I like this sign. It’s a ‘no logo’ logo. I’ve been admiring it on my walk through the McGill ghetto. The leaves have finally fallen away so I could get a picture.

As you can see, it’s not official Pepsi issue-it’s home made. Someone took a stencil and made their own. Why? Well, it’s a store front, isn’t it? And store fronts have signs. And probably (though this is hard to imagine) Pepsi wouldn’t give them one. So they made their own.

It is a ‘no logo’ logo in another respect. This insistence, that a commercial message is appropriate even when unpaid for, suggests that this sort of thing is so much a part of the furniture of contemporary culture that we must supply it even when it doesn’t exist.
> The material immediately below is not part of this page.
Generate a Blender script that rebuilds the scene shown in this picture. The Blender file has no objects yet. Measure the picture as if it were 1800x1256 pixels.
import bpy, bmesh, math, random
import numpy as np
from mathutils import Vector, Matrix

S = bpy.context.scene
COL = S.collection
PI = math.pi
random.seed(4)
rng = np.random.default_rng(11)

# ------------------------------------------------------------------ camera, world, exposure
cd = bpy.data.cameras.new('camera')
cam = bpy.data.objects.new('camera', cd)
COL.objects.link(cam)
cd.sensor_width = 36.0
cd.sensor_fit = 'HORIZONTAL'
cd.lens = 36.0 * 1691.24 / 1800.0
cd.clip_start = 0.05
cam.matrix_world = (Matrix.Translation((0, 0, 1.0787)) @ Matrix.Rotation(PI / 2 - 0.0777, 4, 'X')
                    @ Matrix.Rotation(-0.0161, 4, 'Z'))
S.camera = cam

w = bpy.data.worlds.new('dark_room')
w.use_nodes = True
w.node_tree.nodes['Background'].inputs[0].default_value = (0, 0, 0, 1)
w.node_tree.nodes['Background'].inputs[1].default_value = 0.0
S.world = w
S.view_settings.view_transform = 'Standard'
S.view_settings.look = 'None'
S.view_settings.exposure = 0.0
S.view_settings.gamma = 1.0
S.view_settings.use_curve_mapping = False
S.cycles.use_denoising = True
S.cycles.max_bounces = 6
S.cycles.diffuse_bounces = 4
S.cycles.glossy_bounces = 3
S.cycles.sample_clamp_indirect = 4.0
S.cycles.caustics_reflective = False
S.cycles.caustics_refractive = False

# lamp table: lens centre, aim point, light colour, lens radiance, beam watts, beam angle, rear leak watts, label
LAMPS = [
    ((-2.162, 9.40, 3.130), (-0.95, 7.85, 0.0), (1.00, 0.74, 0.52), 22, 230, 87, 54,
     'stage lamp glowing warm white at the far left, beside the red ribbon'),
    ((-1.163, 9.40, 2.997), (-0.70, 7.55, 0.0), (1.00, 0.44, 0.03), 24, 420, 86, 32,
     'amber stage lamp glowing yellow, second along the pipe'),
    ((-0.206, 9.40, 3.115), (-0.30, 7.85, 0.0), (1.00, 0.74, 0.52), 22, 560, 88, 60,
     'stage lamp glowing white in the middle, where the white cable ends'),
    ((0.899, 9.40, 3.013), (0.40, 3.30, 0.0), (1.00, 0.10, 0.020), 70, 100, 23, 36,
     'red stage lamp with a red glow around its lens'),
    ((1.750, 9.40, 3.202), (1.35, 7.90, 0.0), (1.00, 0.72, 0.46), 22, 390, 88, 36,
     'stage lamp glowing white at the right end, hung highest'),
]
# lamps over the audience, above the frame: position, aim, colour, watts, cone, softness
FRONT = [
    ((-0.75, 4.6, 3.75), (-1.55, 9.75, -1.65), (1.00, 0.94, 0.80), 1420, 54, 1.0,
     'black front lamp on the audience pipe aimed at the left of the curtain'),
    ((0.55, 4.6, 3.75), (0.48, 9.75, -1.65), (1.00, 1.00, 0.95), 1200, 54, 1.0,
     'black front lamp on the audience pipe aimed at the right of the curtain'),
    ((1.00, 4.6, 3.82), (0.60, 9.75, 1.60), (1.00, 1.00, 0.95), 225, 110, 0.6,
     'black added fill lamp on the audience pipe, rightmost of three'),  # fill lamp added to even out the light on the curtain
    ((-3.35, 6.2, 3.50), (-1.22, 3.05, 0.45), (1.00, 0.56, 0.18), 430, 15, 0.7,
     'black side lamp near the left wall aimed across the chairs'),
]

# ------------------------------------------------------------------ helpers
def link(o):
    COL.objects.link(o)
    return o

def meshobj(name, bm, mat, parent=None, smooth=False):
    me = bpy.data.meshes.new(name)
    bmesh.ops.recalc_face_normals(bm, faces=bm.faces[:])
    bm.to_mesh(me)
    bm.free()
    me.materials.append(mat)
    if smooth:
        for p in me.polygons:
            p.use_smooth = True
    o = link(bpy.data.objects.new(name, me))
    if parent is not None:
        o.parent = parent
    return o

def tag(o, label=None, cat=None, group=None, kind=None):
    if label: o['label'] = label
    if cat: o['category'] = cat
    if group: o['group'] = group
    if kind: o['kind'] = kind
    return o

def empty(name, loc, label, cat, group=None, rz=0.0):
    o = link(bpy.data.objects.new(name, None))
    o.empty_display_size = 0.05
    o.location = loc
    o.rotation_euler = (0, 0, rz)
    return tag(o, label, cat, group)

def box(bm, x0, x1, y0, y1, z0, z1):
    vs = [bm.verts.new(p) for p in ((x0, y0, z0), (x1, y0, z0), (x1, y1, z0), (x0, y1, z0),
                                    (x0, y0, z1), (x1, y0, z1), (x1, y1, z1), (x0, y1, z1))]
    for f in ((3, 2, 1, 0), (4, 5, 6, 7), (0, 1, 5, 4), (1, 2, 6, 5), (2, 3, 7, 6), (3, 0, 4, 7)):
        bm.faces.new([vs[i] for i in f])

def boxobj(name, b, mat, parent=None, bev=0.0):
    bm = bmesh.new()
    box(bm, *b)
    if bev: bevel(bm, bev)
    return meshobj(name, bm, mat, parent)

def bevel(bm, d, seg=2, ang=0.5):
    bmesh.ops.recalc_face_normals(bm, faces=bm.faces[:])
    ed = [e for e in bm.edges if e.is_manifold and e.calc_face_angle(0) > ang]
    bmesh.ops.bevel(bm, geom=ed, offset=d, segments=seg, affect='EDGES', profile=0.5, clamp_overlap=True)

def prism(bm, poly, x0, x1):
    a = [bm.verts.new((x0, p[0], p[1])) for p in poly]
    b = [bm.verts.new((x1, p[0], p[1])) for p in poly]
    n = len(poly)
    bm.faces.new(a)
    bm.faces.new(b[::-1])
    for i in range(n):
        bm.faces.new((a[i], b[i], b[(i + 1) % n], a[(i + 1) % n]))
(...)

What would the store be without it? Less identifiable, less formed. So much of our landscape is created by commerce, virtually all of it is, that it is part of our real and conceptual way finding system. What doesn’t exist, we are obliged to invent.

Naomi Klein, and you knew I was getting to her, didn’t you, would have us believe that logos are a blight, and more than that, that they are an invasion, and more than that that they are a predation. But in fact, no logo is bad anthro-a failure to see, to reckon with the fact that we are, whether we like it or not, almost nothing if not an artifact of commercial forces.

It may be that Klein is right to insist that there are costs and penalties to such a thing, and it is certainly true that we need people to ferret these out and sum them up. What we should not do, I believe, is to make our unhappiness with commerce grounds for a constant posturing against it. If only because the argument is well and truly made. Enough already. But no. The argument is returned to again and again as if it contained difficulties and complexities we hadn’t quite got to the last time round. Some version of this argument has been with us throughout the Western tradition (see Brantlinger, Carey and Docker, below). Certainly it has been robust since the Frankfurt school, and more recently as a result of the efforts of the likes of Ewen and Stuart Hall and the Birmingham school. But it keeps coming back with unexpected freshness, as if the argument were brand new, or, as I say, somehow hard to think.

Here’s something fresh and hard to think. So much of commerce is warp to culture’s woof that it is now almost impossible to distinguish them. To insist on doing so is almost single handedly responsible for the troubling ironies that so amused, but why preoccupied, the 1990s: oh, that Klein is reported to be getting rich from the sale of her book, that Michael Moore is rumored to have bought 3 condos, that Moby used clothing stores and advertisements to sell his music, that Courtney love sold Kurt’s memories for $4 million. No good things can come from commercial motives. No authenticity can come from something touched by the market place. Commerce is pandering. These are a few of our favorite things to think about the commercial culture. They prevent us from the real intellectual challenge here: not how to think about culture and commerce separately, Klein demonstrates that anybody can do this. The real challenge is thinking about how they go together. Not to celebrate that they go together. God knows we have had enough of that. But to understand what it is to live in a society where culture and commerce live out of one another’s pockets. Like it or not, this is who we are and how we live. It will decide what becomes of us.

The time has come to stop protesting the effect of commerce on culture and see how the two run together. How else are we to understand why someone would make a logo for their store front.

Brantlinger, Patrick. 1983. Bread and Circuses: Theories of Mass Culture as Social Decay . Ithaca: Cornell University Press.

Carey, John. 1992. The Intellectuals and the Masses: pride and prejudice among the literary intelligentsia, 1880-1939. London: Faber and Faber.

Docker, John. 1994. Postmodernism and popular culture: a cultural history. Cambridge. New York: Cambridge University Press.